___ Listing
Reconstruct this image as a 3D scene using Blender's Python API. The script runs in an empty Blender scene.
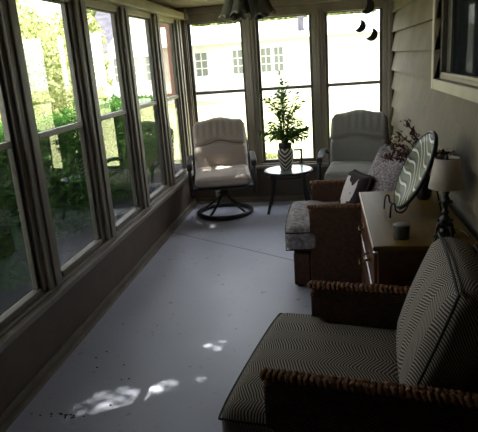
import bpy, math, random
import numpy as np
from math import sin, cos, pi, radians as R
from mathutils import Vector, Matrix, Euler
S = bpy.context.scene
COL = S.collection
random.seed(7); rng = np.random.default_rng(7)

# ---------------------------------------------------------------- camera, sky, sun, exposure
cam_data = bpy.data.cameras.new('camera'); cam = bpy.data.objects.new('camera', cam_data); COL.objects.link(cam)
PITCH, YAW, ROLL = .276, .169, -.072
fw = Vector((-sin(YAW)*cos(PITCH), cos(YAW)*cos(PITCH), -sin(PITCH)))
rt = Vector((cos(YAW), sin(YAW), 0)); upv = rt.cross(fw)
r2 = rt*cos(ROLL)+upv*sin(ROLL); u2 = upv*cos(ROLL)-rt*sin(ROLL)
cam.matrix_world = Matrix(((r2.x,u2.x,-fw.x,1.575),(r2.y,u2.y,-fw.y,0),(r2.z,u2.z,-fw.z,1.6),(0,0,0,1)))
cam_data.sensor_fit = 'HORIZONTAL'; cam_data.sensor_width = 36; cam_data.lens = 36*549.3/478
cam_data.clip_start = .02; cam_data.clip_end = 300
S.camera = cam
S.view_settings.view_transform = 'Standard'; S.view_settings.look = 'None'
S.view_settings.gamma = 1; S.view_settings.use_curve_mapping = False
S.view_settings.exposure = 2.55

world = bpy.data.worlds.new('world'); S.world = world; world.use_nodes = True
wn = world.node_tree; wn.nodes.clear()
wo = wn.nodes.new('ShaderNodeOutputWorld'); bg = wn.nodes.new('ShaderNodeBackground')
sky = wn.nodes.new('ShaderNodeTexSky'); sky.sky_type = 'HOSEK_WILKIE'; sky.turbidity = 4
SUN_DIR = Vector((-.49, -.285, 1)).normalized()      # towards the sun
sky.sun_direction = SUN_DIR; sky.ground_albedo = .3
mixw = wn.nodes.new('ShaderNodeMixRGB'); mixw.inputs[0].default_value = .55
mixw.inputs[2].default_value = (.95, .93, .95, 1)
wn.links.new(sky.outputs[0], mixw.inputs[1]); wn.links.new(mixw.outputs[0], bg.inputs[0])
bg.inputs[1].default_value = 1.9
wn.links.new(bg.outputs[0], wo.inputs[0])
sun_d = bpy.data.lights.new('sun', 'SUN'); sun = bpy.data.objects.new('sun', sun_d); COL.objects.link(sun)
sun_d.energy = 5.5; sun_d.angle = R(.53); sun_d.color = (1, .95, .86)
sun.rotation_euler = SUN_DIR.to_track_quat('Z', 'Y').to_euler(); sun.location = (-5, -3, 12)

def portal(name, loc, sx, sy, rot):
    d = bpy.data.lights.new(name, 'AREA'); d.shape = 'RECTANGLE'; d.size = sx; d.size_y = sy
    o = bpy.data.objects.new(name, d); COL.objects.link(o); o.location = loc; o.rotation_euler = rot
    d.cycles.is_portal = True
portal('window_portal', (-.12, 3.55, 1.25), 1.6, 4.9, (0, R(-90), 0))
portal('window_portal', (1.13, 6.33, 1.25), 2.2, 1.6, (R(-90), 0, 0))

# ---------------------------------------------------------------- materials
def mat(name, col, rough=.6, metal=0, spec=.5, noise=0, nscale=20, bump=0, bscale=40, col2=None, stretch=(1,1,1), coat=0, sheen=0):
    m = bpy.data.materials.new(name); m.use_nodes = True; t = m.node_tree; n = t.nodes; b = n['Principled BSDF']
    b.inputs['Base Color'].default_value = (*col, 1); b.inputs['Roughness'].default_value = rough
    b.inputs['Metallic'].default_value = metal; b.inputs['Specular IOR Level'].default_value = spec
    b.inputs['Coat Weight'].default_value = coat; b.inputs['Sheen Weight'].default_value = sheen
    tc = n.new('ShaderNodeTexCoord'); mp = n.new('ShaderNodeMapping'); mp.inputs['Scale'].default_value = stretch
    t.links.new(tc.outputs['Object'], mp.inputs[0])
    if noise:
        nz = n.new('ShaderNodeTexNoise'); nz.inputs['Scale'].default_value = nscale; nz.inputs['Detail'].default_value = 5
        t.links.new(mp.outputs[0], nz.inputs[0])
        cr = n.new('ShaderNodeValToRGB'); cr.color_ramp.elements[0].position = .35; cr.color_ramp.elements[1].position = .68
        c2 = col2 or tuple(c*(1-noise) for c in col)
        cr.color_ramp.elements[0].color = (*c2, 1); cr.color_ramp.elements[1].color = (*col, 1)
        t.links.new(nz.outputs[0], cr.inputs[0]); t.links.new(cr.outputs[0], b.inputs['Base Color'])
    if bump:
        nb = n.new('ShaderNodeTexNoise'); nb.inputs['Scale'].default_value = bscale; nb.inputs['Detail'].default_value = 4
        t.links.new(mp.outputs[0], nb.inputs[0])
        bp = n.new('ShaderNodeBump'); bp.inputs['Strength'].default_value = bump; bp.inputs['Distance'].default_value = .01
        t.links.new(nb.outputs[0], bp.inputs['Height']); t.links.new(bp.outputs[0], b.inputs['Normal'])
    return m
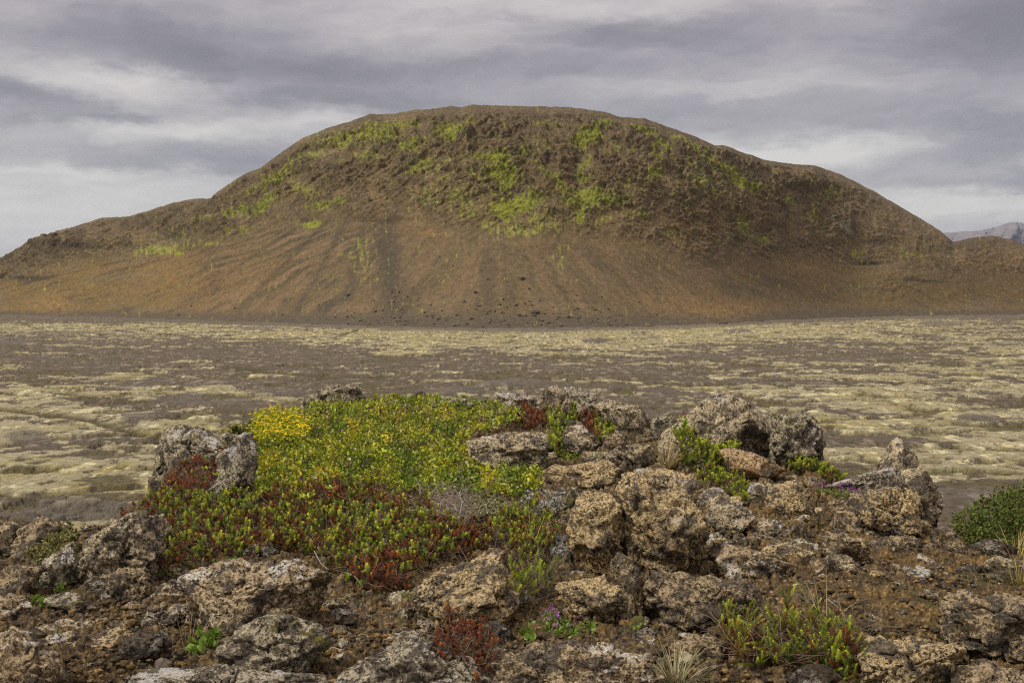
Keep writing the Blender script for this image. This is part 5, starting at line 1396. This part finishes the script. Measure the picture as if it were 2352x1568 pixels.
______
=== Goal ===
Each record above should be copied character for character, with pictures dropped.

=== Result of this exercise ===
Reconstruct this image as a 3D scene using Blender's Python API. The script runs in an empty Blender scene.
import bpy, math, random
import numpy as np
from math import sin, cos, pi, radians as R
from mathutils import Vector, Matrix, Euler
S = bpy.context.scene
COL = S.collection
random.seed(7); rng = np.random.default_rng(7)

# ---------------------------------------------------------------- camera, sky, sun, exposure
cam_data = bpy.data.cameras.new('camera'); cam = bpy.data.objects.new('camera', cam_data); COL.objects.link(cam)
PITCH, YAW, ROLL = .276, .169, -.072
fw = Vector((-sin(YAW)*cos(PITCH), cos(YAW)*cos(PITCH), -sin(PITCH)))
rt = Vector((cos(YAW), sin(YAW), 0)); upv = rt.cross(fw)
r2 = rt*cos(ROLL)+upv*sin(ROLL); u2 = upv*cos(ROLL)-rt*sin(ROLL)
cam.matrix_world = Matrix(((r2.x,u2.x,-fw.x,1.575),(r2.y,u2.y,-fw.y,0),(r2.z,u2.z,-fw.z,1.6),(0,0,0,1)))
cam_data.sensor_fit = 'HORIZONTAL'; cam_data.sensor_width = 36; cam_data.lens = 36*549.3/478
cam_data.clip_start = .02; cam_data.clip_end = 300
S.camera = cam
S.view_settings.view_transform = 'Standard'; S.view_settings.look = 'None'
S.view_settings.gamma = 1; S.view_settings.use_curve_mapping = False
S.view_settings.exposure = 2.55

world = bpy.data.worlds.new('world'); S.world = world; world.use_nodes = True
wn = world.node_tree; wn.nodes.clear()
wo = wn.nodes.new('ShaderNodeOutputWorld'); bg = wn.nodes.new('ShaderNodeBackground')
sky = wn.nodes.new('ShaderNodeTexSky'); sky.sky_type = 'HOSEK_WILKIE'; sky.turbidity = 4
SUN_DIR = Vector((-.49, -.285, 1)).normalized()      # towards the sun
sky.sun_direction = SUN_DIR; sky.ground_albedo = .3
mixw = wn.nodes.new('ShaderNodeMixRGB'); mixw.inputs[0].default_value = .55
mixw.inputs[2].default_value = (.95, .93, .95, 1)
wn.links.new(sky.outputs[0], mixw.inputs[1]); wn.links.new(mixw.outputs[0], bg.inputs[0])
bg.inputs[1].default_value = 1.9
wn.links.new(bg.outputs[0], wo.inputs[0])
sun_d = bpy.data.lights.new('sun', 'SUN'); sun = bpy.data.objects.new('sun', sun_d); COL.objects.link(sun)
sun_d.energy = 5.5; sun_d.angle = R(.53); sun_d.color = (1, .95, .86)
sun.rotation_euler = SUN_DIR.to_track_quat('Z', 'Y').to_euler(); sun.location = (-5, -3, 12)

def portal(name, loc, sx, sy, rot):
    d = bpy.data.lights.new(name, 'AREA'); d.shape = 'RECTANGLE'; d.size = sx; d.size_y = sy
    o = bpy.data.objects.new(name, d); COL.objects.link(o); o.location = loc; o.rotation_euler = rot
    d.cycles.is_portal = True
portal('window_portal', (-.12, 3.55, 1.25), 1.6, 4.9, (0, R(-90), 0))
portal('window_portal', (1.13, 6.33, 1.25), 2.2, 1.6, (R(-90), 0, 0))

# ---------------------------------------------------------------- materials
def mat(name, col, rough=.6, metal=0, spec=.5, noise=0, nscale=20, bump=0, bscale=40, col2=None, stretch=(1,1,1), coat=0, sheen=0):
    m = bpy.data.materials.new(name); m.use_nodes = True; t = m.node_tree; n = t.nodes; b = n['Principled BSDF']
    b.inputs['Base Color'].default_value = (*col, 1); b.inputs['Roughness'].default_value = rough
    b.inputs['Metallic'].default_value = metal; b.inputs['Specular IOR Level'].default_value = spec
    b.inputs['Coat Weight'].default_value = coat; b.inputs['Sheen Weight'].default_value = sheen
    tc = n.new('ShaderNodeTexCoord'); mp = n.new('ShaderNodeMapping'); mp.inputs['Scale'].default_value = stretch
    t.links.new(tc.outputs['Object'], mp.inputs[0])
    if noise:
        nz = n.new('ShaderNodeTexNoise'); nz.inputs['Scale'].default_value = nscale; nz.inputs['Detail'].default_value = 5
        t.links.new(mp.outputs[0], nz.inputs[0])
        cr = n.new('ShaderNodeValToRGB'); cr.color_ramp.elements[0].position = .35; cr.color_ramp.elements[1].position = .68
        c2 = col2 or tuple(c*(1-noise) for c in col)
        cr.color_ramp.elements[0].color = (*c2, 1); cr.color_ramp.elements[1].color = (*col, 1)
        t.links.new(nz.outputs[0], cr.inputs[0]); t.links.new(cr.outputs[0], b.inputs['Base Color'])
    if bump:
        nb = n.new('ShaderNodeTexNoise'); nb.inputs['Scale'].default_value = bscale; nb.inputs['Detail'].default_value = 4
        t.links.new(mp.outputs[0], nb.inputs[0])
        bp = n.new('ShaderNodeBump'); bp.inputs['Strength'].default_value = bump; bp.inputs['Distance'].default_value = .01
        t.links.new(nb.outputs[0], bp.inputs['Height']); t.links.new(bp.outputs[0], b.inputs['Normal'])
    return m
Keep writing the Blender script for this image. This is part 5, starting at line 1396. This part finishes the script. Measure the picture as if it were 2352x1568 pixels.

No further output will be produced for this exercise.